オンラインTRPGや原始的ななりチャは、WWWが普及する以前から、IRCやパソコン通信のリアルタイム会議室を利用して行われていました。またネットワークRPGの起源も古く、1989年10月に試験運用が開始された富士通Habitatは、仮想世界のアバターを操作し、仮想通貨を使用し、他の参加者とチャットする機能を備えていました。

WWWが発展しCGIチャットが登場すると、アニメや漫画などの版権作品のファンサイトに、またTRPGやPBeMサイトに、キャラクターを演じて会話するためのチャットが置かれました。サブコンテンツであったチャットが活動の中心となる例も少なくなく、次第にそれをメインに据えるサイトが増えて行きました。一般のチャットサイトやアダルトサイトに、役を決めてチャットするコーナーが設けられ、それが分離独立することもありました。こうして「なりきり」のためのチャットサイトが数多く誕生しました。

アダルトサイトから派生したイメチャは、他のアダルトサイトとの相互リンクなどで参加者を集めました。その他のサイトや一部のイメチャは、検索サイト・リンク集・ウェブリング(WebRing Japan 1998年9月1日 - 2007年4月30日)等の宣伝サイトに登録して参加者を集めました。PBeM系、なりきり系、ゲーム系、ファンサイト系、ファンタジー系、ボーイズラブ系の宣伝サイトが利用されました。以下は初期の代表的な宣伝サイトです。
  • 『漫画・アニメ・CG・小説・ゲーム・MIDI関連HPの専門検索サイト』Surfersparadise(1996年5月30日 - )
  • TRPG.NET内のPBM/PBeM宣伝用掲示板(1997年5月28日 - )
  • 00Junction(1998年 - 2003年5月)
  • PBeM ring(1998年 - 2007年4月30日)
  • ナリ茶WebRing(1999年 - 2005年3月)
PBeM ringは『メールゲームだけでなく、チャットや掲示板を使った、会話によるコミュニケーションが中心となるゲーム全般』を対象とし、事実上オリチャに過ぎない自称PBeMサイトの登録も認めていました。
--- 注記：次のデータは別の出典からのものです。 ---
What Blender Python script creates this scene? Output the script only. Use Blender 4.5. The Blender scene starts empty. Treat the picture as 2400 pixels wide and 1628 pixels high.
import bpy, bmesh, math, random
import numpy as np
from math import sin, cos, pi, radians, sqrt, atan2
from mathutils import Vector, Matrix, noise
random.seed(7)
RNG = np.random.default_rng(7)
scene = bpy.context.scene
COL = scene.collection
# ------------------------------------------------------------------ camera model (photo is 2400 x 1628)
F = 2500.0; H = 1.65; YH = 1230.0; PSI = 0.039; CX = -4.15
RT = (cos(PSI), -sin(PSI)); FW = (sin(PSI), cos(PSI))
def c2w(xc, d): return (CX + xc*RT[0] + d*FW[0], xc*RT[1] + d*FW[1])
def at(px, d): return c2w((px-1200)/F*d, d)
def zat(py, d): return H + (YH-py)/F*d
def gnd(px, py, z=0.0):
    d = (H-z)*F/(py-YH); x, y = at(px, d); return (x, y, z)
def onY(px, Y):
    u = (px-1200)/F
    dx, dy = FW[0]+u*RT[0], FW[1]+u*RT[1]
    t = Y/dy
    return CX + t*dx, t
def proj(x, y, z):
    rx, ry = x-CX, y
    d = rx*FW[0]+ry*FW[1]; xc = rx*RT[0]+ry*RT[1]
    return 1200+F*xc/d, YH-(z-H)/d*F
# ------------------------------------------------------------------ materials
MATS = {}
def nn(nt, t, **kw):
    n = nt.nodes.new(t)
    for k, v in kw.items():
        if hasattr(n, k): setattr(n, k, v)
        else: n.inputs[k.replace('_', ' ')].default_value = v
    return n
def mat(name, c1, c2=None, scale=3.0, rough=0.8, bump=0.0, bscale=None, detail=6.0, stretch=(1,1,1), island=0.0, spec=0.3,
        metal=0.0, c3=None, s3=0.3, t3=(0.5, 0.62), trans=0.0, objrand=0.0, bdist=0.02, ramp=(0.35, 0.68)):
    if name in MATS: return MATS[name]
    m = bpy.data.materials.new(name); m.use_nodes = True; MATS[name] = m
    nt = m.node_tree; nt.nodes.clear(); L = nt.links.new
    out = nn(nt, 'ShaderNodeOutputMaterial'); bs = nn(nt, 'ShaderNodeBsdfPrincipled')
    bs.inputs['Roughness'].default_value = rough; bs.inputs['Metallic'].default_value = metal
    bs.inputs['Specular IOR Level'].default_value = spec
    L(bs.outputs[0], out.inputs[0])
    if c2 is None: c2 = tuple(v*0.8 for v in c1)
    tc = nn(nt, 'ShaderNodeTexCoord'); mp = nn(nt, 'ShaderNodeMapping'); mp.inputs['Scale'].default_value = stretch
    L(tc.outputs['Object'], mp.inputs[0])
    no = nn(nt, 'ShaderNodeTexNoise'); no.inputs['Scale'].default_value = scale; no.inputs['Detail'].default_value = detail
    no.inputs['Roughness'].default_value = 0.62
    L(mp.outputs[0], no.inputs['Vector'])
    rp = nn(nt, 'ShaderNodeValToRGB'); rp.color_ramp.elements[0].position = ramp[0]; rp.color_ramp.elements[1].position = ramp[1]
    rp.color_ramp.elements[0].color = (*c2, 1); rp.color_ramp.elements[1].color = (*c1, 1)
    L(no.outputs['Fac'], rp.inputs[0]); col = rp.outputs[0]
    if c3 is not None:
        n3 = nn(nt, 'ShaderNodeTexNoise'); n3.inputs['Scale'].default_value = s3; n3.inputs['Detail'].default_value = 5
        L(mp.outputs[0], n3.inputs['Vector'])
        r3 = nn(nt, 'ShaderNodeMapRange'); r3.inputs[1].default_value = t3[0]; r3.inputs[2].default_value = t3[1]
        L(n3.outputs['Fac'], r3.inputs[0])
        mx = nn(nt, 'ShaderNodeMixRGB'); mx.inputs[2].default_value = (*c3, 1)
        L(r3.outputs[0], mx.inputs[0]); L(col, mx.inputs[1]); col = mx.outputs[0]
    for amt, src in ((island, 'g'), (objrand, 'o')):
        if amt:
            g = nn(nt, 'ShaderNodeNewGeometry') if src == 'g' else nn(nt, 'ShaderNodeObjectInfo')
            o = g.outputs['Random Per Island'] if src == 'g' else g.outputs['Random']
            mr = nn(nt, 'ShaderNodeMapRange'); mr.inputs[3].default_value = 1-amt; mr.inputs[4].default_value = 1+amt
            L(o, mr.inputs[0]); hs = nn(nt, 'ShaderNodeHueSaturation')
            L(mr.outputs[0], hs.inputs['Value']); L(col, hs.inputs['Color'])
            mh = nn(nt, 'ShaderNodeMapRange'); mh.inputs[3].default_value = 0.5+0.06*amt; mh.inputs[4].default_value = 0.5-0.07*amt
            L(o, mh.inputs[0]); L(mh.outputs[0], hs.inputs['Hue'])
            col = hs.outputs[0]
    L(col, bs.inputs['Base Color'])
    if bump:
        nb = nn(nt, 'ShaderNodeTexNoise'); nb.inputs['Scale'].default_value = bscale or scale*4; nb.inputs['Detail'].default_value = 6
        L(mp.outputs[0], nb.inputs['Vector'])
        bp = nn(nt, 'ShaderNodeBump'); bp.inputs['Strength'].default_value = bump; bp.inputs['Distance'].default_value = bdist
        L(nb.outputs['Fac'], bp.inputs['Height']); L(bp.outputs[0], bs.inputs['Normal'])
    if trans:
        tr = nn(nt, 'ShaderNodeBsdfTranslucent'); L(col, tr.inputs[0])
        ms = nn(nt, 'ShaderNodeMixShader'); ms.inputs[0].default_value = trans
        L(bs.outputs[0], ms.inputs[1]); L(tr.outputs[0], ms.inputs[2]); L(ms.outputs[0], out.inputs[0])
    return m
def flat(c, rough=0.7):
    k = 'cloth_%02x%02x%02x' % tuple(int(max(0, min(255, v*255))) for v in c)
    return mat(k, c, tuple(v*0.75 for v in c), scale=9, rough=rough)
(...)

しかし版権チャの登録は受け付けませんでした。一方でナリ茶WebRingには、オリチャも版権チャも加入することができました。

参加者の数を増やすため、オリチャの多くはPBeM系の宣伝サイトとナリ茶WebRingの両方に登録しました。オリチャには主に、PBeMを祖先とするものと、ボーイズラブ系の版権チャを祖先とするものがありましたが、共通の宣伝サイトを介して人の移動と文化の混合が進み、同化しました。2000年頃から「PBeM」に代わって「PBC」という名称が普及し、オリチャ文化圏では「なりチャ」と「PBC」は同じものとして認識されるようになりました。強いて言えば「PBC」の方が本格的な様式を備えているイメージがありました。
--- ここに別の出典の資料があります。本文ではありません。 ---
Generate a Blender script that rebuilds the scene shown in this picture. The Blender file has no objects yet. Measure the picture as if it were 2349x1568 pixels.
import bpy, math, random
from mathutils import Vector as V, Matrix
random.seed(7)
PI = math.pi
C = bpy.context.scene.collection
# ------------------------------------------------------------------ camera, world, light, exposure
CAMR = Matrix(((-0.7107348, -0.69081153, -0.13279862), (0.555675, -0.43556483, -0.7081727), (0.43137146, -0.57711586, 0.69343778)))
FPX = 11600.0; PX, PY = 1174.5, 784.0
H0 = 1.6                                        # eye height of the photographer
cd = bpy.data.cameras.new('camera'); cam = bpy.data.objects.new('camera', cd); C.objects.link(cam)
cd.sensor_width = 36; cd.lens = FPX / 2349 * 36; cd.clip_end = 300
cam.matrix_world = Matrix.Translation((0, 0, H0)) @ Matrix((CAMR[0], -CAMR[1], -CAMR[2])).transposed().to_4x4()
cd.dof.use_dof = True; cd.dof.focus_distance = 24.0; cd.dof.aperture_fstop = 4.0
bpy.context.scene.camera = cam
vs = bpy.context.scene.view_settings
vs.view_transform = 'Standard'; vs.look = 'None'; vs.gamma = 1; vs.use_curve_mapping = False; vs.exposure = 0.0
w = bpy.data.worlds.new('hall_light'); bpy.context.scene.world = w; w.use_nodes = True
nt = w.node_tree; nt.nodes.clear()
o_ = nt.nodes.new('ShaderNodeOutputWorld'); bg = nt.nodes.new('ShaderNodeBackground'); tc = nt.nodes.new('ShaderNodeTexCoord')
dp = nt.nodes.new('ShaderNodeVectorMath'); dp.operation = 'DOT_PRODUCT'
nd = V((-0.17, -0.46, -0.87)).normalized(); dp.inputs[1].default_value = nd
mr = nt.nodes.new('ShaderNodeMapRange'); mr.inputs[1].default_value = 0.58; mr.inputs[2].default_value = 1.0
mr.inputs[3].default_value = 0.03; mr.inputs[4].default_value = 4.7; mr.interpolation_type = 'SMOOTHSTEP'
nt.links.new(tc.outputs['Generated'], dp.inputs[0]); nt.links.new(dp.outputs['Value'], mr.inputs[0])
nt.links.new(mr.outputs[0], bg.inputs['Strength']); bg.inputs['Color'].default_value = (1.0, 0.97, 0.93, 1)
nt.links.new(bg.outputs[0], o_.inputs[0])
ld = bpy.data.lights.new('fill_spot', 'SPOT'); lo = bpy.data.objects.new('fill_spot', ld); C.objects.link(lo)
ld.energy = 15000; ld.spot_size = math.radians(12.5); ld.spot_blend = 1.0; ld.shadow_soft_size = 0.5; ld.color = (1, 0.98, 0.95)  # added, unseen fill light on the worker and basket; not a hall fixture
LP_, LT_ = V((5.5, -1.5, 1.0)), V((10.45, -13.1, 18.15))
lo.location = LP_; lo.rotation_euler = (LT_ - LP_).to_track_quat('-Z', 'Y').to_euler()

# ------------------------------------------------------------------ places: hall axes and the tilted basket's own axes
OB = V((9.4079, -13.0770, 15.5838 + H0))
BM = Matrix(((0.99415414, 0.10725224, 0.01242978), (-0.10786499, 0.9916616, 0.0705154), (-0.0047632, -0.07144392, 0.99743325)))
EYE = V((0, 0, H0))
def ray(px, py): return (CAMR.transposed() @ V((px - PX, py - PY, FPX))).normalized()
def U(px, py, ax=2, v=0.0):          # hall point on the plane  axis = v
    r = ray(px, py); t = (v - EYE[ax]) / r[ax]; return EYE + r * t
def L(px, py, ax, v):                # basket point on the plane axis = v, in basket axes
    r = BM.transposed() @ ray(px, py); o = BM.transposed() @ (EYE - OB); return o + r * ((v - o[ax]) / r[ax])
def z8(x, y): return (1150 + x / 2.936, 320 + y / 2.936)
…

オリチャはPBeMから運営のノウハウを引き継ぎ、またTRPGに由来する「GM」「PC」「ロールプレイ」などの用語を採り入れました。次第にその様式は本格化・厳格化し、完なりや描写が標準的になりました。

オリチャでは、複数のチャットを用意して「教室」「食堂」などと場所設定を割り当てることが多く、マルチルーム型のチャットが好まれました。1997年11月に公開されたZooChatは機能が豊富で人気を集め、オリチャで最も利用されたチャットスクリプトの一つとなりました。
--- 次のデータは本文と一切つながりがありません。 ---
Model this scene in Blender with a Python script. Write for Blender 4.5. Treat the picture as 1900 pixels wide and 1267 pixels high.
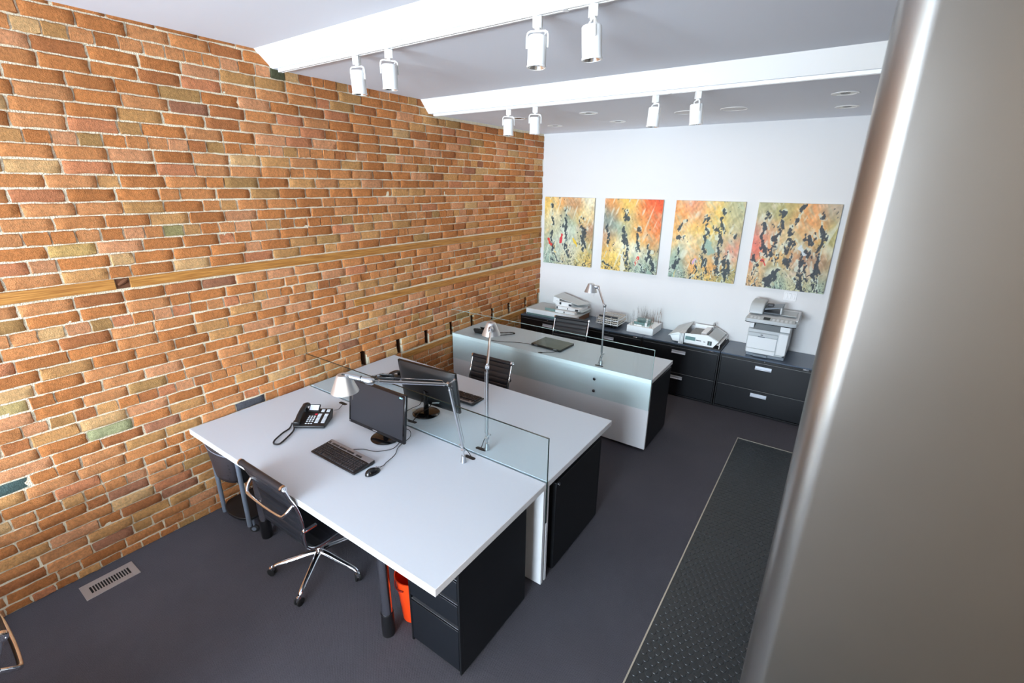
import bpy, bmesh, math, random
import numpy as np
from mathutils import Vector, Matrix
R = math.radians
for o in list(bpy.data.objects): bpy.data.objects.remove(o)
S = bpy.context.scene
COL = S.collection
random.seed(7)

# ---------------------------------------------------------------- camera
rt = Vector((0.82011003, 0.57212108, 0.00984944)); up = Vector((-0.19025939, 0.2564138, 0.94765676)); fw = Vector((-0.53964887, 0.77905676, -0.31913894))
cd = bpy.data.cameras.new('camera'); cam = bpy.data.objects.new('camera', cd); COL.objects.link(cam)
M = Matrix(((rt.x, up.x, -fw.x, 3.5195), (rt.y, up.y, -fw.y, 0.275), (rt.z, up.z, -fw.z, 2.372), (0, 0, 0, 1)))
cam.matrix_world = M
cd.sensor_fit = 'HORIZONTAL'; cd.sensor_width = 36.0; cd.lens = 864.518 / 1900 * 36
cd.clip_start = 0.05
cd.dof.use_dof = True; cd.dof.focus_distance = 3.7; cd.dof.aperture_fstop = 6.3
S.camera = cam

# ---------------------------------------------------------------- world, light, exposure
w = bpy.data.worlds.new('world'); S.world = w; w.use_nodes = True
bg = w.node_tree.nodes['Background']; bg.inputs[0].default_value = (0.80, 0.90, 1.0, 1); bg.inputs[1].default_value = 1.2
def area(name, loc, rot, sx, sy, power, color):
    l = bpy.data.lights.new(name, 'AREA'); l.shape = 'RECTANGLE'; l.size = sx; l.size_y = sy; l.energy = power; l.color = color
    o = bpy.data.objects.new(name, l); COL.objects.link(o); o.location = loc; o.rotation_euler = rot; return o
area('daylight_front_window', (2.35, -5.42, 1.85), (R(90), 0, 0), 4.4, 1.8, 560, (0.69, 0.845, 1.0))
area('added_ceiling_fill', (2.35, -5.40, 1.35), (R(125), 0, 0), 4.4, 0.8, 480, (0.84, 0.92, 1.0))  # upward fill light, added to brighten the ceilings and risers
area('added_column_fill', (4.9, 0.45, 3.15), (0, 0, 0), 1.6, 0.8, 24, (1.0, 0.90, 0.78))  # invented warm fill, lights the steel column and the wall it reflects
area('added_back_fill', (1.9, 4.95, 2.98), (0, 0, 0), 3.0, 0.5, 9, (1.0, 0.88, 0.74))  # warm fill added over the far desk and cabinets, not an actual fitting
vs = S.view_settings; vs.view_transform = 'Standard'; vs.look = 'None'; vs.gamma = 1.0; vs.exposure = 0.38; vs.use_curve_mapping = False

# ---------------------------------------------------------------- materials
def lin(c):
    c = [x / 255.0 for x in c]
    return tuple((x / 12.92 if x <= 0.04045 else ((x + 0.055) / 1.055) ** 2.4) for x in c)
MATS = {}
def mat(name, rgb=(200, 200, 200), rough=0.5, metal=0.0, trans=0.0, bump=0.0, bscale=200, noise=0.0, nscale=8, coat=0.0, spec=None, ior=None, emit=None, aniso=None):
    if name in MATS: return MATS[name]
    m = bpy.data.materials.new(name); m.use_nodes = True; nt = m.node_tree; b = nt.nodes['Principled BSDF']
    col = lin(rgb) + (1,)
    b.inputs['Base Color'].default_value = col; b.inputs['Roughness'].default_value = rough; b.inputs['Metallic'].default_value = metal
    if trans: b.inputs['Transmission Weight'].default_value = trans
    if coat: b.inputs['Coat Weight'].default_value = coat; b.inputs['Coat Roughness'].default_value = 0.1
    if spec is not None: b.inputs['Specular IOR Level'].default_value = spec
    if ior: b.inputs['IOR'].default_value = ior
    if emit: b.inputs['Emission Color'].default_value = col; b.inputs['Emission Strength'].default_value = emit
    tc = nt.nodes.new('ShaderNodeTexCoord')
    if noise:
        n = nt.nodes.new('ShaderNodeTexNoise'); n.inputs['Scale'].default_value = nscale; n.inputs['Detail'].default_value = 5
        nt.links.new(tc.outputs['Object'], n.inputs['Vector'])
        mx = nt.nodes.new('ShaderNodeMix'); mx.data_type = 'RGBA'
        mx.inputs[6].default_value = tuple(x * (1 - noise) for x in col[:3]) + (1,); mx.inputs[7].default_value = tuple(min(1, x * (1 + noise)) for x in col[:3]) + (1,)
        nt.links.new(n.outputs['Fac'], mx.inputs[0]); nt.links.new(mx.outputs[2], b.inputs['Base Color'])
    if bump:
        n2 = nt.nodes.new('ShaderNodeTexNoise'); n2.inputs['Scale'].default_value = bscale; n2.inputs['Detail'].default_value = 3
        nt.links.new(tc.outputs['Object'], n2.inputs['Vector'])
        bp = nt.nodes.new('ShaderNodeBump'); bp.inputs['Strength'].default_value = bump; bp.inputs['Distance'].default_value = 0.002
        nt.links.new(n2.outputs['Fac'], bp.inputs['Height']); nt.links.new(bp.outputs[0], b.inputs['Normal'])
    MATS[name] = m; return m
def vcol_mat(name, rough, noise=0.25, nscale=60, bump=0.6, bscale=120, dist=0.004, sat=1.0):
    m = bpy.data.materials.new(name); m.use_nodes = True; nt = m.node_tree; b = nt.nodes['Principled BSDF']
    b.inputs['Roughness'].default_value = rough
    b.inputs['Specular IOR Level'].default_value = 0.25
    a = nt.nodes.new('ShaderNodeAttribute'); a.attribute_name = 'col'
    tc = nt.nodes.new('ShaderNodeTexCoord')
    n = nt.nodes.new('ShaderNodeTexNoise'); n.inputs['Scale'].default_value = nscale; n.inputs['Detail'].default_value = 6; n.inputs['Roughness'].default_value = 0.65
    nt.links.new(tc.outputs['Object'], n.inputs['Vector'])
    mr = nt.nodes.new('ShaderNodeMapRange'); mr.inputs['From Min'].default_value = 0.3; mr.inputs['From Max'].default_value = 0.7
    mr.inputs['To Min'].default_value = 1 - noise; mr.inputs['To Max'].default_value = 1 + noise
    nt.links.new(n.outputs['Fac'], mr.inputs['Value'])
    mx = nt.nodes.new('ShaderNodeMix'); mx.data_type = 'RGBA'; mx.blend_type = 'MULTIPLY'; mx.inputs[0].default_value = 1
    nt.links.new(a.outputs['Color'], mx.inputs[6]); nt.links.new(mr.outputs[0], mx.inputs[7]); nt.links.new(mx.outputs[2], b.inputs['Base Color'])
    if bump:
        n2 = nt.nodes.new('ShaderNodeTexNoise'); n2.inputs['Scale'].default_value = bscale; n2.inputs['Detail'].default_value = 6; n2.inputs['Roughness'].default_value = 0.7
        nt.links.new(tc.outputs['Object'], n2.inputs['Vector'])
        bp = nt.nodes.new('ShaderNodeBump'); bp.inputs['Strength'].default_value = bump; bp.inputs['Distance'].default_value = dist
        nt.links.new(n2.outputs['Fac'], bp.inputs['Height']); nt.links.new(bp.outputs[0], b.inputs['Normal'])
    return m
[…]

なりチャで括弧内に描写を記述するようになったのは、90年代終盤以降です。オンラインTRPGなどでPCの行動を宣言する必要から描写が発達したとする意見もあれば、顔文字や「(笑)」などの括弧内略字が多様化し文字数が増えて行ったとする意見もあります。なりチャは複数のルーツを持つため、どちらの説もある程度正しいと言えるでしょう。

オリチャとは対照的に、版権チャでは昔ながらの描写のない半なりも栄え続けました。「半なり」「完なり」という用語は、スタイルを区別する必要から2003年後半に版権チャで広まりました。それ以前には、半なりを「なりきりチャット」、完なりを「PBC」とする版権チャもありました。版権チャの多くは少人数で、厳格な規律を必要としませんでした。またファンサイトの性格が色濃く残り、ライトな参加者が高い割合を占めます。オリチャの用語や様式をある程度取り入れながらも、文化的に融合することはありませんでした。

オリチャの様式が重量化するに従い版権チャとの差異は拡大し、宣伝など様々な場でオリチャと版権チャを分離する傾向が進みました。2004年頃からのオリチャ人口減少の一因は、ハードルが高くなったことだと言われています。オリチャ参加者の相当数にとって、なりチャを始めるきっかけは版権チャでした。

2003年になると携帯電話の世帯普及率が9割を超え、携帯向けなりきりサイトが躍進しました。その多くは版権チャを祖先とします。版権チャはサイトが軽量で、文字数の限られた携帯に適していました。従来のオリチャとは異なる、版権チャ文化圏に属するオリチャも目立つようになりました。